This didn’t work, because I knew from another thread that delay is asynchronous so it just goes to deep_sleep before the servo moves. I see from the log that the switch is triggered but not enough
time to complete it.
on_shutdown:
then:
- switch.turn_off: esp32_move_servo
- wait_until:
condition:
text_sensor.state:
id: esp32_current_time
state: 'This is for intentional timeout. Never goes TRUE.'
timeout: 5s
This wait_until condition didn’t work either.
The only way I can think of is to calculate the time to trigger this switch after wake up,
say like (run_duration - 5 seconds), before the deep_sleep process kicks in.
But is that the only way I can achieve it?
A fake 5s switch perhaps?
When the switch/servo then returns to the position you can tell how it that reported on HA e.g. closed. You could set up an automation to publish an mqtt message to topic esp32/servo_position to tell it to only go into deep sleep then.
Thank you so much for your help.
I would like to implement your idea, but the way I would like to move the servo is not to deep_sleep
after the servo moves, but at the time just before it goes deep_sleep.
It is different behavior because I still need to control the time when to move the servo, with your idea.
Please correct me if I am wrong.
For my case, run duration is constant for 5min, and I want 5 minutes to perform other tasks.
I think if you run deep sleep just before the servo moves then the esp will not be able to move the servo unless the servo can move back to the desired position without power. The esp can’t do anything while it is in deep sleep except wait until it wakes again.

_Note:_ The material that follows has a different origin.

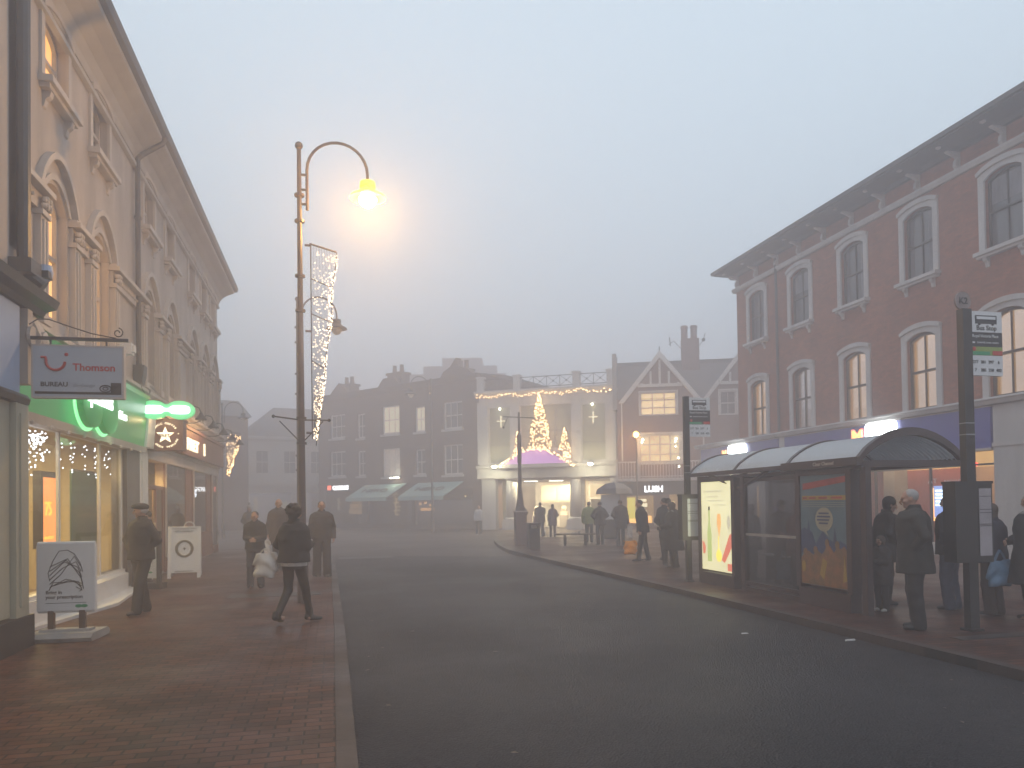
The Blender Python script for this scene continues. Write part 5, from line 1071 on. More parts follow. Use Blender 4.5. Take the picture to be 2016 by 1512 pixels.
# ================================================================== things in the square
r=empty('lamp_column',(7.12,29.0,0),0,'thin post with T shaped top rising from a square brown plinth','lamp post')
bx('plinth',mat('plinth_brown',(.13,.085,.08),.6,.2,2,.05),r,(-.21,-.21,0,.21,.21,1.28)); bx('plinth_cap',M['cream_trim'],r,(-.24,-.24,1.28,.24,.24,1.33))
mb=MB(); mb.lathe([(.20,1.33),(.15,1.6),(.11,1.9),(.08,2.2),(.07,3.2),(.085,3.22),(.085,4.3),(.05,4.32),(.04,5.2)],(0,0,0),14); mb.build('post',M['post_paint'],r)
mb=MB(); mb.tube([(-.62,0,5.02),(.62,0,4.98)],.02,6); mb.tube([(-.45,0,5.0),(-.62,0,4.62)],.012,5); mb.tube([(.62,0,4.98),(.6,0,4.6)],.012,5); mb.ball((-.62,0,4.6),.05,8,5); mb.ball((.6,0,4.58),.04,8,5); mb.build('cross_arm',M['dark_metal'],r)
r=empty('litter_bin',(6.95,26.4,0),0,'dark square litter bin by the kerb in front of the post plinth','litter bin')
mb=MB(); mb.box(-.19,-.19,0,.19,.19,.72); mb.box(-.19,-.19,.72,-.14,.19,.86); mb.box(.14,-.19,.72,.19,.19,.86); mb.box(-.14,.12,.72,.14,.19,.86); mb.build('body',M['charcoal'],r); bx('lid',M['dark_metal'],r,(-.22,-.22,.86,.22,.22,.92)); bx('opening_plate',M['sign_grey'],r,(-.12,-.1,.74,.12,.1,.84))
r=empty('bench',(8.9,27.6,0),R(-20),'backless bench with two pedestal legs in front of the right column','bench')
mb=MB()
for k in range(4): mb.box(-.78,-.2+k*.11,.40,.78,-.115+k*.11,.45)
mb.build('seat',M['timber_dark'],r)
for x in (-.38,.38): bx('leg',M['dark_metal'],r,(x-.05,-.12,0,x+.05,.12,.40))
mb=MB(); mb.box(-.15,-.1,.451,.05,.05,.50); mb.box(.12,-.05,.451,.2,.03,.53); tag(mb.build('paper_cups',M['litter_paper'],None,loc=(8.9,27.6,0),rz=R(-20)),'pale paper rubbish left on the backless bench','rubbish')
r=empty('market_stall',(12.1,31.8,0),R(-15),'small market stall with grey and cream parasol beside the shop below the balcony','market stall')
mb=MB(); mb.box(-.55,-.35,.0,.15,.35,.85); mb.build('counter',M['charcoal'],r); bx('side_panel',M['sign_white'],r,(-.62,-.37,.86,.2,-.33,1.95)); mb=MB(); mb.tube([(0,0,.8),(0,0,2.55)],.02,6); mb.build('pole',M['steel'],r)
c1=MB(); c2=MB(); n=8
for k in range(n):
    a0,a1=2*math.pi*k/n,2*math.pi*(k+1)/n; d=c1 if math.sin((a0+a1)/2)*.3+math.cos((a0+a1)/2)<0 else c2
    for (r0,z0,r1,z1) in ((0,2.5,.4,2.42),(.4,2.42,.75,2.2),(.75,2.2,.82,1.98)):
        p=[(r0*math.cos(a0),r0*math.sin(a0),z0),(r1*math.cos(a0),r1*math.sin(a0),z1),(r1*math.cos(a1),r1*math.sin(a1),z1),(r0*math.cos(a1),r0*math.sin(a1),z0)]; d.quad(*p); d.quad(*[(x,y,z-.006) for x,y,z in p[::-1]])
u=c1.build('parasol_dark_half',mat('parasol_grey',(.10,.085,.10),.7,.1,2,.0),r); c2.build('parasol_light_half',mat('parasol_cream',(.45,.36,.27),.7,.1,2,.0),r)
o=MB(); o.prismz([(0,0),(.16,.02),(.19,.08),(.05,.06)],0,.012); tag(o.build('litter_scrap',M['litter_paper'],None,loc=(6.05,8.15,-.1)),'white scrap of litter on the road by the near kerb','litter')
o=MB(); o.prismz([(0,0),(.09,-.01),(.10,.04),(.02,.05)],0,.008); tag(o.build('litter_scrap',M['litter_paper'],None,loc=(5.15,9.0,-.1)),'small pale scrap of litter further out on the road','litter')

mb=MB(); r_=random.Random(11)  # pale flecks added to imitate glints of the wet road
for k in range(70):
    x=r_.choice([r_.uniform(.3,6.0),r_.uniform(5.3,6.1),r_.uniform(.2,.6)]); y=r_.uniform(3.6,22); a=r_.uniform(0,6.28); q=r_.uniform(.012,.032)
    mb.add([(x+q*math.cos(a+t)*w_,y+q*math.sin(a+t)*w_,-.094+h_) for t,w_,h_ in ((0,1.3,.004),(1.4,.7,.010),(2.9,1.2,.003),(4.4,.6,.006))],[(0,1,2,3)])
tag(mb.build('road_glint_flecks',mat('glint_fleck',(.20,.15,.10),.5,.5,40,.0)),'small pale flecks scattered on the road as its wet glints','glints',None,'stuff')
# ================================================================== people: figures grown from blended limbs
class Field:
    def __init__(s,lo,hi,h):
        s.lo=np.array(lo,float); s.h=h; n=np.ceil((np.array(hi)-s.lo)/h).astype(int)+1; s.n=n
        s.ax=[s.lo[i]+h*np.arange(n[i]) for i in range(3)]
        s.D=np.full(n,.5,np.float32)
    def sl(s,lo,hi):
        a=np.maximum(0,np.floor((np.array(lo)-s.lo)/s.h).astype(int)); b=np.minimum(s.n,np.ceil((np.array(hi)-s.lo)/s.h).astype(int)+1)
        return tuple(slice(a[i],max(a[i],b[i])) for i in range(3))
    def P(s,q): return np.meshgrid(s.ax[0][q[0]],s.ax[1][q[1]],s.ax[2][q[2]],indexing='ij',sparse=True)
    def put(s,q,d,k):
        if d.size==0: return
        a=s.D[q]; hh=np.clip(.5+.5*(a-d)/k,0,1); s.D[q]=a*(1-hh)+d*hh-k*hh*(1-hh)
    def cut(s,q,d,k):      # smooth subtraction
        a=s.D[q]; hh=np.clip(.5-.5*(a+d)/k,0,1); s.D[q]=a*(1-hh)-d*hh+k*hh*(1-hh)
    def cap(s,a,b,ra,rb,k=.03,sc=(1,1,1)):
        a=np.array(a,float); b=np.array(b,float); m=max(ra,rb)*max(sc)+.07
        q=s.sl(np.minimum(a,b)-m,np.maximum(a,b)+m); X,Y,Z=s.P(q); v=b-a; L=float(v@v)+1e-9
        t=np.clip(((X-a[0])*v[0]+(Y-a[1])*v[1]+(Z-a[2])*v[2])/L,0,1)
        d=np.sqrt(((X-a[0]-t*v[0])/sc[0])**2+((Y-a[1]-t*v[1])/sc[1])**2+((Z-a[2]-t*v[2])/sc[2])**2)-(ra+(rb-ra)*t)
        s.put(q,d.astype(np.float32),k)
    def ell(s,c,r,k=.02,sub=False):
        c=np.array(c,float); r=np.array(r,float); q=s.sl(c-r-.07,c+r+.07); X,Y,Z=s.P(q)
        g=np.sqrt(((X-c[0])/r[0])**2+((Y-c[1])/r[1])**2+((Z-c[2])/r[2])**2); d=((g-1)*min(r)).astype(np.float32)
        (s.cut if sub else s.put)(q,d,k)
    def loft(s,L,k=.03,zlo=None):
        """L: rows (z,cx,cy,rx,ry) from low to high"""
        L=np.array(L,float); z0,z1=L[0,0],L[-1,0]; m=L[:,3:].max()+.07
        q=s.sl((L[:,1].min()-m,L[:,2].min()-m,z0-.06),(L[:,1].max()+m,L[:,2].max()+m,z1+.06)); X,Y,Z=s.P(q)
        i=lambda c:np.interp(Z,L[:,0],L[:,c]); rx,ry=i(3),i(4)
        g=np.sqrt(((X-i(1))/rx)**2+((Y-i(2))/ry)**2); d=(g-1)*np.minimum(rx,ry); d=np.maximum(d,np.maximum(z0-Z,Z-z1))
        s.put(q,d.astype(np.float32),k)
    def below(s,z): q=s.sl(s.lo,(99,99,z+.05)); X,Y,Z=s.P(q); s.D[q]=np.maximum(s.D[q],(z-Z).astype(np.float32))
    def above(s,z): q=s.sl((-99,-99,z-.05),(99,99,99)); X,Y,Z=s.P(q); s.D[q]=np.maximum(s.D[q],(Z-z).astype(np.float32))
    def wrinkle(s,amp,seed=0,f=1.):
        X,Y,Z=s.P(s.sl(s.lo,(99,99,99))); r=np.random.default_rng(seed); p=r.uniform(0,6.3,6)
        w=np.sin(Z*38*f+4*np.sin(X*9+p[0])+3*np.sin(Y*11+p[1])+p[2])*.6+np.sin(X*31*f+Z*17+p[3]+2*np.sin(Y*14+p[4]))*.4
        s.D+= (amp*w*np.exp(-np.abs(s.D)*20)).astype(np.float32)
    def mesh(s):
        D=s.D.copy(); D[0]=D[-1]=.1; D[:,0]=D[:,-1]=.1; D[:,:,0]=D[:,:,-1]=.1
        ins=D<0; n=np.array(D.shape)
        c=np.zeros(n-1,int); acc=np.zeros((*(n-1),3)); cnt=np.zeros(n-1)
        for i in (0,1):
            for j in (0,1):
                for k in (0,1): c+=ins[i:n[0]-1+i,j:n[1]-1+j,k:n[2]-1+k]
        act=(c>0)&(c<8); ids=np.full(n-1,-1); A=np.argwhere(act); ids[act]=np.arange(len(A))
        pos=np.zeros((len(A),3)); w=np.zeros(len(A)); a0,a1,a2=A.T
        for ax in range(3):
            o=[x for x in range(3) if x!=ax]
            for u in (0,1):
                for v in (0,1):
                    e=np.zeros(3,int); e[o[0]]=u; e[o[1]]=v; f=e.copy(); f[ax]=1
                    d0=D[a0+e[0],a1+e[1],a2+e[2]]; d1=D[a0+f[0],a1+f[1],a2+f[2]]; x=(d0<0)!=(d1<0)
                    t=np.where(x,d0/np.where(x,d0-d1,1),0)
                    p=np.tile(e.astype(float),(len(A),1)); p[:,ax]+=t; pos+=p*x[:,None]; w+=x
        V=(A+pos/w[:,None])*s.h+s.lo; F=[]
        for ax in range(3):
            o=[(ax+1)%3,(ax+2)%3]; sl0=[slice(1,-1)]*3; sl1=[slice(1,-1)]*3; sl0[ax]=slice(0,-1); sl1[ax]=slice(1,None)
            i0=ins[tuple(sl0)]; i1=ins[tuple(sl1)]; E=np.argwhere(i0!=i1); fl=i0[i0!=i1]
            for o_ in o: E[:,o_]+=1
            def g(u,v):
                q=E.copy(); q[:,o[0]]-=u; q[:,o[1]]-=v; return ids[q[:,0],q[:,1],q[:,2]]
            Q=np.stack([g(1,1),g(0,1),g(0,0),g(1,0)],1); Q[~fl]=Q[~fl][:,::-1]; F.append(Q)
        return V,np.concatenate(F)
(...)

Yes that is what is happening now.
Your idea makes me better think to issue the closed payload from an HA automation.
I wanted to script this locally at esp32, but seems feasible other way around.
I ended up using your idea and it is working great. Thanks!!
Now the whole timing is controlled via HA’s automation,
so that esp32 goes deep_sleep, after the physical move of the servo is completed.
The point I understood from this case is that HA’s delay parameter is synchronous,
so it would correctly wait before it fires the next command (deep_sleep).